Good fair wind. Great scarcity of tobacco on board. Risen to a premium of 12/- per pound.*

*12 shillings per pound ($1.20 in modern coin). A lot of money in those days.

May 15th. Sunday

Light fair wind.

May 16th. Monday.

Light fair wind. Fight between the boatswain and the ship's cook.

May 17th. Tuesday.

Good fair wind. Paid 1/-*  an ounce for tobacco. Great fight between passenger and passengers cook. The Captain threw the cook down on the deck and kicked him like a dog.

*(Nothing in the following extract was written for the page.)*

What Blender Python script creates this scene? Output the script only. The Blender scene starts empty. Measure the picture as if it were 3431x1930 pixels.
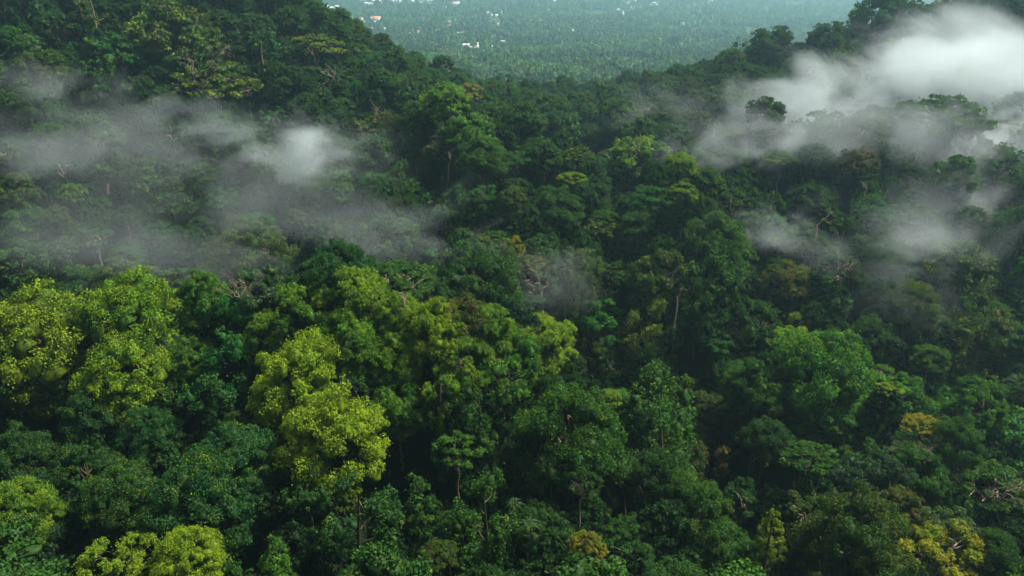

* One shilling (ten cents in modern coin) per ounce is 16 shillings a pound.

May 18th. Wednesday.

Very rainy, good fair wind.

May 19th. Thursday.

Good fair wind. One of the sailors put in irons for striking the boatswain.

May 20th. Friday.

Very calm. Greater part of the day, good fair wind. Tobacco still a shilling an ounce.

May 21st. Saturday

Good fair wind.

May 22nd. Sunday.

Good fair wind.

May 23rd. Monday.

Good fair wind. The tobacco up to 1/3 * per ounce.

    * one shilling and threepence (about 13 cents)

May 24th. Tuesday.

Good fair wind. The anchor chain coming up just now. Great rattlings on board.

May 25th. Wednesday.

Strong head wind.

May 26th. Thursday.

A strong head wind. Sighted land this morning.

May 27th. Friday.

Strong head wind. Getting near the Promised Land. Two sail in sight.

May 28th. Saturday.

Head winds. Very near land today and a great many sail in sight. Every eye beaming with joy.

May 29th. Sunday.

Got the pilot on board at 4 pm. to take us past the Heads with a strong head wind. Beat every ship that left at the same time. Before us hills appear very like the hills at home. The Doctor came on board and received a clean bill of health. Tacking every ten minutes. Cast anchor at 5 pm. 18 miles from Melbourne.

The voyage had taken 98 days.

Right: A photograph of Jessie Spence with Mary Spence - the baby on the voyage - shortly after their arrival in Victoria.

Mary Spence went on to have 11 children, 22 grandchildren and some 34 great grandchildren of which I am one.

She outlived several of her children and I remember going to see her, an old lady of 93, at her home in Moonee Ponds, Melbourne in 1951.